Lady Audley is the tough cookie in the novel, but Clara Talboys, George's sister enters the narrative half way through as a force to be reckoned with. Clara is established as a new threat to Lady Audley. As long as Lady Audley had only Robert Audley, a gentleman and a gentle soul to deal with, her secret was safe. Robert and Lady Audley have been locked in their private battle, the outside world knowing nothing about it. Now Clara swears to avenge her brother's death and discover his murderer. Robert is put in the curious position of Lady Audley's protector. In order to keep the scandal from Audley Court Robert has to keep a lid on Lady Audley's secret.
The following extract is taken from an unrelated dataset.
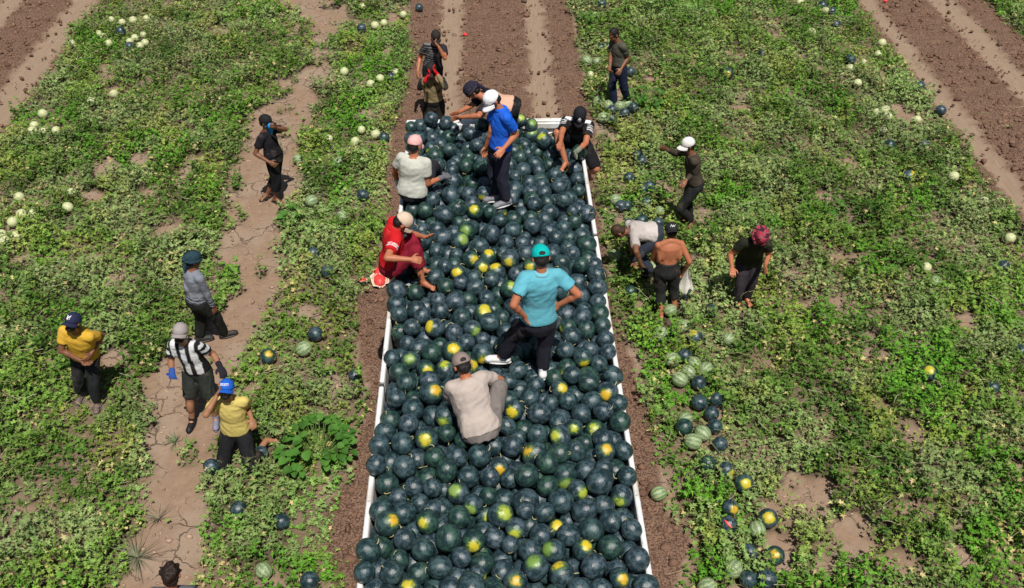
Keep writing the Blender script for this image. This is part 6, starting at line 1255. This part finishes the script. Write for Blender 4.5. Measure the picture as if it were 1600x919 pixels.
def build_field_melons():
    md = [melon_mesh('field_watermelon', 20 + i, (1, 1, 1), R_DARK) for i in range(2)]
    ms = [melon_mesh('striped_watermelon', 30 + i, (1.08, .97, .97), R_STRIPE) for i in range(2)]
    mc = [melon_mesh('cream_watermelon', 40 + i, (1.05, .98, .98), R_CREAM) for i in range(2)]
    st = [stem_mesh(50 + i) for i in range(3)]
    def P(k): return JOINTS[k]['P'][:2]
    marks = [('the man in olive', *P('faroliv')), ('the striding man in brown', *P('whitecap')), ('the bent man in grey', *P('bent')), ('the shirtless man', *P('shirtless')),
             ('the man in the bucket hat', *P('pinkhat')), ('the man with the blue face cloth', *P('mask')), ('the man in grey long sleeves', *P('greylong')), ('the man in the striped jersey', *P('jersey')),
             ('the kneeling man in yellow', *P('bluecap')), ('the man in the NY cap', *P('nycap')), ('the broken red watermelon', *CUT_MELON[:2]), ('the melon with the red gash', 2.95, 6.95)]
    nm = Namer(marks)
    for (k, x, y, z, r, a, b, c) in FIELD_MELONS:
        d = (a, b, c)
        if k == 'C': o = place_melon(rnd.choice(mc), x, y, z, r, (rnd.uniform(-1, 1), rnd.uniform(-1, 1), -1), rnd.uniform(0, 6.28), 'cream_watermelon')
        elif k == 'S': o = place_melon(rnd.choice(ms), x, y, z, r, (rnd.uniform(-.6, .6), rnd.uniform(-.6, .6), -1), rnd.uniform(0, 6.28), 'striped_watermelon', stem=rnd.choice(st))
        else: o = place_melon(rnd.choice(md), x, y, z, r, d, rnd.uniform(0, 6.28), 'watermelon', (1.6 if k == 'R' else rnd.uniform(.80, .90)), rnd.choice(PCOL['Y' if rnd.random() < .5 else 'O']), rnd.choice(st) if rnd.random() < .5 else None)
        cat, grp = {'C': ('cream melon', 'cream melons in the vines'), 'S': ('striped melon', 'striped melons in the vines')}.get(k, ('watermelon', 'dark watermelons in the vines'))
        tag(o, None, cat, grp)
        if k == 'R':
            o['label'] = 'dark watermelon with a red gash cut across it, lying in the vines'
            gash = [ell(np.array([0, 0, .94]), [.16, 0, 0], [0, .62, 0], [0, 0, .09], 14, 8)]
            me = bpy.data.meshes.new('red_gash'); me.from_pydata([tuple(v) for v in gash[0][0]], [], gash[0][1])
            for p in me.polygons: p.use_smooth = True
            me.materials.append(M_FLESH); g = link('red_gash', me, o)
            g.rotation_euler = (0, 0, 0); continue
        nm.add(o, x, y, {'C': 'pale cream watermelon', 'S': 'striped green watermelon', 'D': 'dark watermelon', 'Y': 'yellow-patched watermelon'}[k], 'in vines, ' if k in 'DY' else '')
    nm.finish()
    # broken melon by the trailer: wedges of shell with red flesh
    root = bpy.data.objects.new('broken_watermelon', None); COL.objects.link(root); root.location = CUT_MELON
    tag(root, 'broken watermelon with bright red flesh on the dirt left of the trailer', 'broken watermelon')
    def shard(off, yaw, tilt, r, w):
        n, m = 10, 6; vs = []; fs = []
        for lay, rr in ((0, 1.0), (1, .9)):
            for i in range(n):
                for k in range(m):
                    th = (i / (n - 1) - .5) * w; ph = (k / (m - 1) - .5) * 2.2
                    jag = 1 + .12 * math.sin(i * 2.7 + k * 1.9)
                    vs.append((r * rr * math.sin(th) * math.cos(ph) * jag, r * rr * math.sin(ph) * jag, -r * rr * math.cos(th) * math.cos(ph)))
        nn = n * m
        for i in range(n - 1):
            for k in range(m - 1):
                q = (i * m + k, i * m + k + 1, (i + 1) * m + k + 1, (i + 1) * m + k); fs.append(q); fs.append(tuple(x + nn for x in reversed(q)))
        edge = [i * m for i in range(n)] + [(n - 1) * m + k for k in range(1, m)] + [i * m + m - 1 for i in range(n - 2, -1, -1)] + [k for k in range(m - 2, 0, -1)]
        for a, b in zip(edge, edge[1:] + edge[:1]): fs.append((a, b, b + nn, a + nn))
        me = bpy.data.meshes.new('shell'); me.from_pydata(vs, [], fs); me.materials.append(R_DARK); me.materials.append(M_PITH)
        for p in me.polygons: p.material_index = 0 if all(v < nn for v in p.vertices) else 1
        s = link('shell', me, root); s.location = off; s.rotation_euler = (tilt, 0, yaw); s.color = (.2, .3, .05, 1.5)
        fl = []
        a_ = ell((0, 0, -r * .42), [r * .62 * min(1, w / 2), 0, 0], [0, r * .78, 0], [0, 0, r * .45], 12, 8)
        me2 = bpy.data.meshes.new('flesh'); vv = []
        for v in a_[0]:
            k = 1 + .16 * mnoise.noise(Vector(v) * 22); vv.append((v[0] * k, v[1] * k, v[2] * k))
        me2.from_pydata(vv, [], a_[1]); me2.materials.append(M_FLESH)
        link('flesh', me2, s)
    shard((0.06, -.05, .07), .3, .3, .15, 2.6); shard((.02, .18, .08), 1.7, -.3, .14, 2.0); shard((-.2, -.03, .06), 2.9, .4, .09, 2.2); shard((.16, .1, .06), -.6, .2, .1, 1.8)
    for i, p in enumerate(RED_SCRAPS[:3]):
        a_ = ell((0, 0, .02), [.06 - .008 * i, 0, 0], [0, .045, 0], [0, 0, .035], 10, 7); vv = []
        for v in a_[0]:
            k = 1 + .35 * mnoise.noise(Vector(v) * 18 + Vector((i * 5, 0, 0))); vv.append((v[0] * k, v[1] * k, v[2] * k))
        me = bpy.data.meshes.new('melon_scrap'); me.from_pydata(vv, [], a_[1]); me.materials.append(M_FLESH)
        o = link('melon_scrap', me); o.location = p
        tag(o, ['red melon scrap on the track behind the trailer', 'red melon scrap on the right-hand track at the top edge of the photo', 'orange-red melon scrap in the vines left of the trailer', 'red melon scrap on the track, middle of three', 'red melon scrap on the track, smallest of three'][i], 'melon scrap', 'red melon scraps')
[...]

Exasperated Robert caught between Clara and Lucy declares: "To call them the weaker sex is to utter a hideous mockery. They are the stronger sex, the noisier, the more persevering, the most self-assertive sex. They want freedom of opinion, variety of occupation, do they? Let them have it. Let them be lawyers, doctors, preachers, teachers, soldiers, legislators - anything they like - but let them be quiet - if they can." It is the hero of the novel that makes the feminist declaration for women in a long tirade about the power and energy of women (Vol II, Chapter 6). Even if it is done in a slightly sarcastic tone, it sounds genuine, for he goes one: "I hate women. ... They're bold, brazen abominable creatures, invented for the annoyance and destruction of their superiors." By 'superiors' Robert does not necessary mean men in general, but those he thinks good men like George Talboys and Sir Michael. If M. E. Braddon was a man, would we read this (and the whole of Lady Audley's Secret) differently, more as sarcasm instead of with a hint of a suffragette's passion?